What is Search Volume?

Search Volume is the estimated number of times a keyword is searched per month on Google. It comes from the Keywords Everywhere API, which sources its data from Google Keyword Planner. Higher volume means more people are searching for that term, which means more potential traffic if you rank well.

Where does the data come from?

We fetch volume data from the Keywords Everywhere API, which pulls from Google Keyword Planner (the same source Google Ads advertisers use). The number represents a monthly average, typically smoothed over the last 12 months.

Credits: Fetching volume data uses your Keywords Everywhere API credits. We only fetch metrics for your tracked keywords (not every query in your GSC data), and we batch requests in groups of 100 to be as efficient as possible with your credits.
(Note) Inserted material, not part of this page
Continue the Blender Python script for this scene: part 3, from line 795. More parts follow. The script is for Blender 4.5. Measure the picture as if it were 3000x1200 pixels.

How often is it refreshed?

Volume data is refreshed every 30 days. Search volumes don't change dramatically day-to-day, so monthly refreshes strike a good balance between keeping data current and conserving your KE credits. A full refresh of all tracked keywords runs on the 1st of each month.

How to use search volume

Volume Range What it means Strategy
10,000+ High volume, competitive Worth fighting for if you can rank in the top 10. Even position 8-10 can drive meaningful traffic
1,000-10,000 Moderate volume, often the sweet spot Good balance of traffic potential and achievable rankings. Focus your content efforts here
100-1,000 Lower volume, often less competitive Easier to rank for. Stack up many of these for solid long-tail traffic
Under 100 Niche or long-tail Can still be valuable if CPC is high (buyer intent keywords). Don't dismiss them

Volume isn't everything

A keyword with 50,000 monthly searches sounds great, but if you're at position 45, you're getting almost zero traffic from it. Meanwhile, a keyword with 500 searches where you rank at position 2 could be driving 75+ clicks per month. Pair volume with your actual position and the CPC to understand real opportunity.

Tip: Sort your Keywords page by volume to find your highest-potential keywords, then look at which ones are close to the top 10. Those are your quick wins.